The Internet has affected many of the ways in which the Library does business. The Cataloging in Publication Division, for example, which provides publishers with cataloging data that are seen by millions of people, has recently cataloged its 1,000th title - The Emerald Flame by Patricia Hickman - electronically.
The ECIP project enables publishers to transmit via the Internet texts of forthcoming publications to the Library, where they are cataloged in an electronic environment. It also enables Library staff to e-mail the completed CIP data to the publisher, improving timeliness.
Electronic CIP originated with a February 1993 memo from John Celli, chief of the Cataloging in Publication Division, to Sarah Thomas, then director for cataloging, recommending a pilot project in which a small group of publishers would submit applications for CIP data electronically. Publishers participating in the conventional CIP program submit their applications and accompanying galleys by mail. This can discourage publishers from submitting full galleys, because their weight often requires significant postage.
But if the publisher does not submit the full text, the cataloger may be unable to determine the book's full range of subjects.
Before the pilot began, questions were raised: Are publishers ready for ECIP? Do they have access to the Internet? Are the texts of their forthcoming books in machine-readable form? To explore these issues, the CIP Division designed a one- page survey and in April 1995 sent it to 3,878 publishers; 512 reponded, and their overall response was positive. Fifty-five percent of respondents said they had access to the Internet and 77 percent said they would have access by 1997. Seventy-two percent said their texts were in machine- readable form. Thirty-eight percent said they could submit texts electronically now and 67 percent would be able to submit texts electronically within three to four years.
An ECIP Group was formed to design the pilot. The group agreed that it would also develop a parallel system to support the Preassigned Card Number (PCN) program. The PCN program provides only a Library of Congress card number. During the early years of the program the card numbers were assigned to enable libraries to order catalog card sets from the Library's Cataloging Distribution Service and private sector vendors. Today the numbers are also used to facilitate book searching for libraries and book vendors who use automated systems. Publishers frequently obtain a PCN instead of CIP data because it can be assigned quickly. It also requires the publisher to submit only a single page application form.
The CIP program processes about 50,000 titles a year. While all publishers may not chose to participate in ECIP and some publications such as reprints cannot, by virtue of their paper format, be submitted via the ECIP program, the CIP Division expects that the majority of applications will be submitted electronically within the next two to three years. This means that hundreds of applications will be received daily and that several hundred applications will be in the pipeline at any given time. The electronic system will make it easier for team leaders at the Library to route applications to the appropriate cataloging teams. It will also enable staff to identify the status of any application at any time.
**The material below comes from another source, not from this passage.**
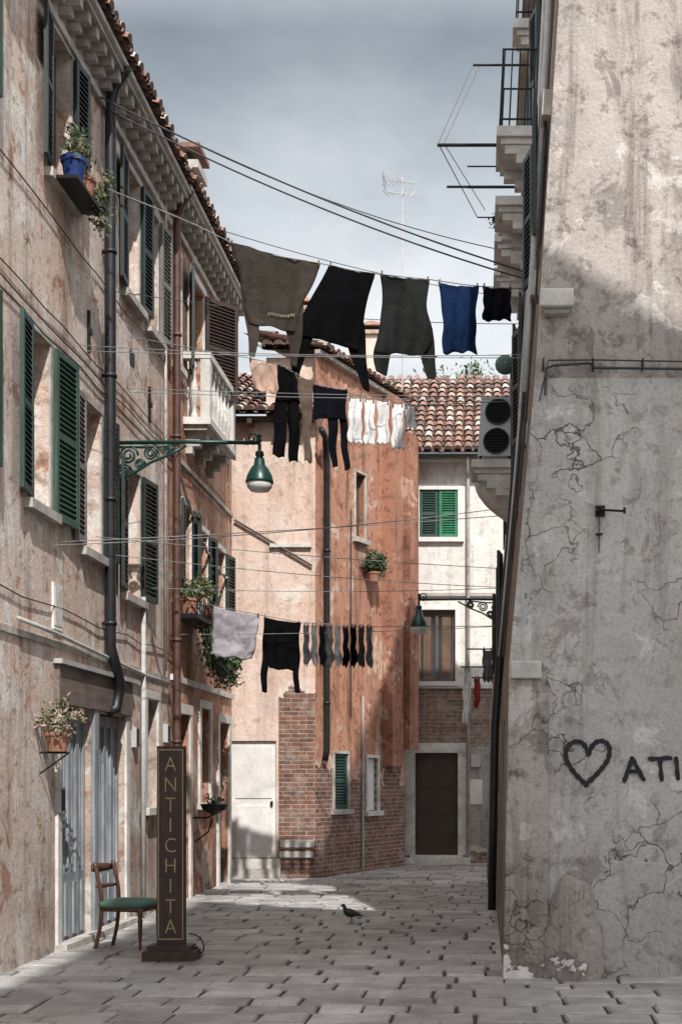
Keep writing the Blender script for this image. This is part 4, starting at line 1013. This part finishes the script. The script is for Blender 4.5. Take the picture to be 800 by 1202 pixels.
mp=nd('ShaderNodeMapping',{0:tc,'Scale':(1,1,2.0)}).outputs[0]
nz=nd('ShaderNodeTexNoise',{'Vector':mp,'Scale':2.4,'Detail':8.,'Roughness':.6}).outputs[0]
sep=nd('ShaderNodeSeparateXYZ',{0:tc}).outputs
low=nd('ShaderNodeMath',{0:nd('ShaderNodeMath',{0:sep[1],1:.55},operation='MULTIPLY').outputs[0],1:sep[2]},operation='SUBTRACT').outputs[0]
cloud=rmp(nz,[(.30,(.42,.46,.50)),(.50,(.63,.675,.71)),(.66,(.90,.92,.93))])
hz=rmp(sep[2],[(.0,(1.0,1.0,1.0)),(.30,(1.0,1.0,1.0)),(.38,(.80,.82,.84)),(.47,(.42,.45,.48))])
ahead=nd('ShaderNodeMixRGB',{0:1.0,1:cloud,2:hz},blend_type='MULTIPLY').outputs[0]
ahead=nd('ShaderNodeMixRGB',{0:1.0,1:ahead,2:(9.0,9.0,9.0,1)},blend_type='MULTIPLY').outputs[0]
over=rmp(nz,[(.3,(.80,.84,.90)),(.7,(1,.99,.98))])
over=nd('ShaderNodeMixRGB',{0:1.0,1:over,2:(13,13,13,1)},blend_type='MULTIPLY').outputs[0]
fm=rmp(nd('ShaderNodeMath',{0:low,1:.5},operation='ADD').outputs[0],[(.30,(1,1,1)),(.50,(0,0,0))])
mx=nd('ShaderNodeMixRGB',{0:fm,1:ahead,2:over}).outputs[0]
mx=nd('ShaderNodeMixRGB',{0:.9,1:sk.outputs[0],2:mx}).outputs[0]
t.links.new(mx,bg.inputs[0]); bg.inputs[1].default_value=.13
cd=bpy.data.cameras.new('camera'); co=bpy.data.objects.new('camera',cd); SC.collection.objects.link(co)
co.location=(0,0,EYE); co.rotation_euler=(math.pi/2,0,0); cd.sensor_fit='HORIZONTAL'; cd.sensor_width=36; cd.lens=72
cd.shift_x=-(567-400)/800; cd.shift_y=(915-601)/800; cd.clip_start=.1; cd.clip_end=1000
SC.camera=co
SC.view_settings.view_transform='Standard'; SC.view_settings.look='None'; SC.view_settings.exposure=0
Responses from publishers participating in the ECIP experiment have been positive. The University of Texas Press notes that ECIP is faster than conventional CIP and eliminates "the need to photocopy a stack of documents for each submission (author form, front matter, sample chapter)." Utah State University Press says, "It's easier, tons faster and saves trees." And Chatham House Publishers says, "The ECIP program has been great. It represents a saving in photocopying, postage, and especially time."
The CIP Division expects to have all of the modules of the ECIP system developed this fall.